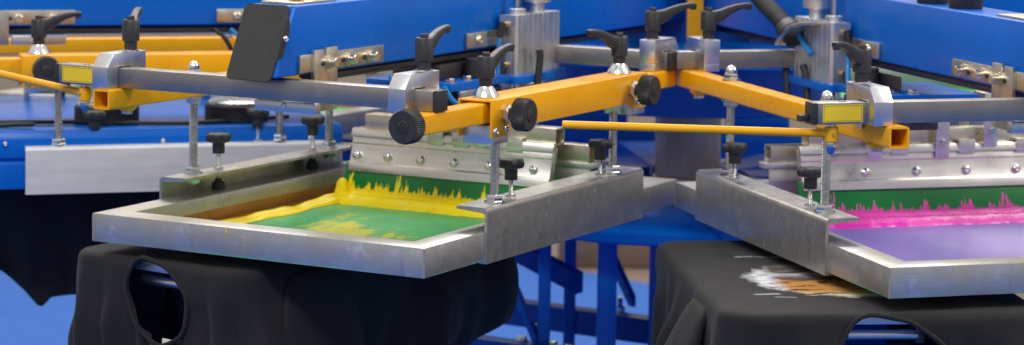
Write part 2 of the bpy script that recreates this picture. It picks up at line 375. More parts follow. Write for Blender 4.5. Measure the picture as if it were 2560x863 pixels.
# ---- shared detail builders
def thread(mb, base, L, r=.70, pitch=.22):
    prof = [(r * .8, 0)]; h = .05
    while h < L - pitch:
        prof += [(r, h + pitch * .25), (r, h + pitch * .45), (r * .87, h + pitch * .8)]; h += pitch
    prof.append((r * .8, L)); mb.lathe(prof, base, (0, 0, 1), 14)
def lever(T, at, d, scale=1.0):
    """ratchet clamp lever: at = foot point, d = horizontal unit direction of the arm"""
    x, y, z = at; s = scale; side = d.cross(Vector((0, 0, 1)))
    mb = MB()
    mb.lathe([(1.15 * s, 1.3), (1.32 * s, 1.45), (1.34 * s, 4.4), (1.22 * s, 4.6), (.8 * s, 4.62)], at, seg=28)
    A = Vector(at)
    pts = [A + d * u + Vector((0, 0, w)) for u, w in ((.3, 3.5), (1.3, 3.6), (2.3, 4.05), (3.4, 4.7), (4.6, 5.2), (5.8, 5.5), (6.9, 5.6), (7.35, 5.55))]
    mb.rectsweep(pts, [(1.7, 2.3), (1.65, 2.3), (1.45, 1.9), (1.3, 1.5), (1.2, 1.2), (1.15, 1.0), (1.2, .95), (.9, .7)], side)
    mb.cyl(A + d * 6.85 + Vector((0, 0, 4.85)), A + d * 6.85 + Vector((0, 0, 5.5)), .5, 12, .1)
    lv = T.part('clamp_lever', mb, 'black')
    mb = MB(); mb.lathe([(.98 * s, 0), (.98 * s, 1.35)], at, seg=36, rfun=lambda a, k: 1 - .05 * (math.cos(18 * a) > 0)); T.part('serrated_neck', mb, 'black', lv)
    mb = MB(); mb.lathe([(.62, 4.55), (.64, 5.05), (.55, 5.2), (.34, 5.2), (.32, 4.9)], at, seg=24, rfun=lambda a, k: 1 - .07 * (math.cos(10 * a) > 0)); T.part('cap_screw', mb, 'black', lv)
    return lv
def cone(T, at):
    mb = MB(); mb.lathe([(1.95, 0), (2.0, .25), (1.9, .5), (1.35, 1.35), (1.15, 1.6), (1.1, 1.75), (.6, 1.78)], at, seg=32); T.part('cone_washer', mb, 'chrome', sharp=25)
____
TASK PROMPT
Reproduce the full material exactly, excluding the pictures.

ANSWER TO THE PROBLEM
Write part 2 of the bpy script that recreates this picture. It picks up at line 375. More parts follow. Write for Blender 4.5. Measure the picture as if it were 2560x863 pixels.
# ---- shared detail builders
def thread(mb, base, L, r=.70, pitch=.22):
    prof = [(r * .8, 0)]; h = .05
    while h < L - pitch:
        prof += [(r, h + pitch * .25), (r, h + pitch * .45), (r * .87, h + pitch * .8)]; h += pitch
    prof.append((r * .8, L)); mb.lathe(prof, base, (0, 0, 1), 14)
def lever(T, at, d, scale=1.0):
    """ratchet clamp lever: at = foot point, d = horizontal unit direction of the arm"""
    x, y, z = at; s = scale; side = d.cross(Vector((0, 0, 1)))
    mb = MB()
    mb.lathe([(1.15 * s, 1.3), (1.32 * s, 1.45), (1.34 * s, 4.4), (1.22 * s, 4.6), (.8 * s, 4.62)], at, seg=28)
    A = Vector(at)
    pts = [A + d * u + Vector((0, 0, w)) for u, w in ((.3, 3.5), (1.3, 3.6), (2.3, 4.05), (3.4, 4.7), (4.6, 5.2), (5.8, 5.5), (6.9, 5.6), (7.35, 5.55))]
    mb.rectsweep(pts, [(1.7, 2.3), (1.65, 2.3), (1.45, 1.9), (1.3, 1.5), (1.2, 1.2), (1.15, 1.0), (1.2, .95), (.9, .7)], side)
    mb.cyl(A + d * 6.85 + Vector((0, 0, 4.85)), A + d * 6.85 + Vector((0, 0, 5.5)), .5, 12, .1)
    lv = T.part('clamp_lever', mb, 'black')
    mb = MB(); mb.lathe([(.98 * s, 0), (.98 * s, 1.35)], at, seg=36, rfun=lambda a, k: 1 - .05 * (math.cos(18 * a) > 0)); T.part('serrated_neck', mb, 'black', lv)
    mb = MB(); mb.lathe([(.62, 4.55), (.64, 5.05), (.55, 5.2), (.34, 5.2), (.32, 4.9)], at, seg=24, rfun=lambda a, k: 1 - .07 * (math.cos(10 * a) > 0)); T.part('cap_screw', mb, 'black', lv)
    return lv
def cone(T, at):
    mb = MB(); mb.lathe([(1.95, 0), (2.0, .25), (1.9, .5), (1.35, 1.35), (1.15, 1.6), (1.1, 1.75), (.6, 1.78)], at, seg=32); T.part('cone_washer', mb, 'chrome', sharp=25)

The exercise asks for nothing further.